Since they last met, both fighters’ trainers say they’ve made fundamental changes to the ways they prepare and compete in their dangerous sport. The 40-year-old Golovkin (42-1-1, 37 KOs) has a new trainer and is bulking up to 168 pounds after 16 years as a middleweight, while ?lvarez (57-2-2, 39 KOs) is newly humbled and motivated coming off a loss to light heavyweight Dmitry Bivol this year.

Their mutual dislike also appears to have grown, although Alvarez is more upfront than Golovkin about the personal animus between the rivals. Away from microphones, it seems clear they don’t like each other any more than they did in 2018, when the entire promotion of the rematch proceeded under the cloud of Alvarez’s positive test for a performance-enhancing substance and his subsequent suspension.

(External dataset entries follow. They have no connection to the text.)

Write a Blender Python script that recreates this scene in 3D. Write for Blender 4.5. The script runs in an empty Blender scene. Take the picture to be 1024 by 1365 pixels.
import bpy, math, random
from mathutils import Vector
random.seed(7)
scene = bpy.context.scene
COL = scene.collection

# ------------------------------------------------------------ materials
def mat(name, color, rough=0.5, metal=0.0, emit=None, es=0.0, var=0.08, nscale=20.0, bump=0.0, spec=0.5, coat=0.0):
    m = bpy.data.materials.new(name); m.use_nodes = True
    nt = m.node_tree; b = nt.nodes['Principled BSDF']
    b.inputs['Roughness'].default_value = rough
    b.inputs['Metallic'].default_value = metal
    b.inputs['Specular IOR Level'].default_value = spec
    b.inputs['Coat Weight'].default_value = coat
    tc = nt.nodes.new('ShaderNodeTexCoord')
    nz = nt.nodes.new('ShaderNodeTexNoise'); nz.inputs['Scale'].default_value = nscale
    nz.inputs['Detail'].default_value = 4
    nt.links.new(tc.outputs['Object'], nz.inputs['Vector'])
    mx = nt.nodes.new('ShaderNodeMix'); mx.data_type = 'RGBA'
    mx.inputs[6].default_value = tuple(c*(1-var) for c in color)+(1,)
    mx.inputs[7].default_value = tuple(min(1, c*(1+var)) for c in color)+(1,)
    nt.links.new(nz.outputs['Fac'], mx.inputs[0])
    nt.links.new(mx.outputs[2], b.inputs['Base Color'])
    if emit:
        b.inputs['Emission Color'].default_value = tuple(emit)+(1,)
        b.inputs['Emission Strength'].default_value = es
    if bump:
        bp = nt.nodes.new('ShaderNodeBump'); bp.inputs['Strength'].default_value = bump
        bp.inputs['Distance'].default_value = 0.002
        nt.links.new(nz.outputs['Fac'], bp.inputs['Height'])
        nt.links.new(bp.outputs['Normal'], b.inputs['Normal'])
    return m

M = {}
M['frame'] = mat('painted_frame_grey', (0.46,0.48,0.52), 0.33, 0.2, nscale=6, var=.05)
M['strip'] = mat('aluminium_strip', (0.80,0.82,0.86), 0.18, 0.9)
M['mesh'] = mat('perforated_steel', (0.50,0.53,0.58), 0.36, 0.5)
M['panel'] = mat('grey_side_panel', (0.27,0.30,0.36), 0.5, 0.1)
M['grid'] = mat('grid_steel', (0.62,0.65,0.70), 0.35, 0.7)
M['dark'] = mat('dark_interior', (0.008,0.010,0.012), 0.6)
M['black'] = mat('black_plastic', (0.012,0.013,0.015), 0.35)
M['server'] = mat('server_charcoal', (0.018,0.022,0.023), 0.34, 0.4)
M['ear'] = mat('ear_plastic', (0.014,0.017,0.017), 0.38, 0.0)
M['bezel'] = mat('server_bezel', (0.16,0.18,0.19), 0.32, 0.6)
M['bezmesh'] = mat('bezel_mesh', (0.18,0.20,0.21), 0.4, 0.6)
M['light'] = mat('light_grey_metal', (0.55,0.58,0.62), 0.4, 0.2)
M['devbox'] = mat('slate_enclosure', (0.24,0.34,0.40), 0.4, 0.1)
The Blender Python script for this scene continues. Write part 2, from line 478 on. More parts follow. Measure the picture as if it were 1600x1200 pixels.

Alvarez took a break from his usual training routine late last month to visit House of Boxing in the working-class, sun-bleached Paradise Hills neighborhood of San Diego. Several miles away in an office park is Canelo’s usual gym, where trainer Eddy Reynoso has paused training with most of his other fighters to focus solely on Alvarez.

“Canelo is better at everything since the last time he fought Triple G,” Reynoso said through an interpreter. “I’m not being funny. He has improved with his conditioning, with his technique, with his toughness. He has more ways to beat you, and I’m not going to say what they are, but Triple G is probably not going to be ready for some of them.”

Since the last time he fought ?lvarez, Golovkin replaced Abel Sanchez — the American trainer who shepherded his rise to worldwide stardom — with Johnathon Banks, the former cruiserweight champion and Wladimir Klitschko’s former trainer.

Banks said Golovkin’s camp isn’t studying film of the first two fights, not even the parts where Golovkin was clearly beating Alvarez.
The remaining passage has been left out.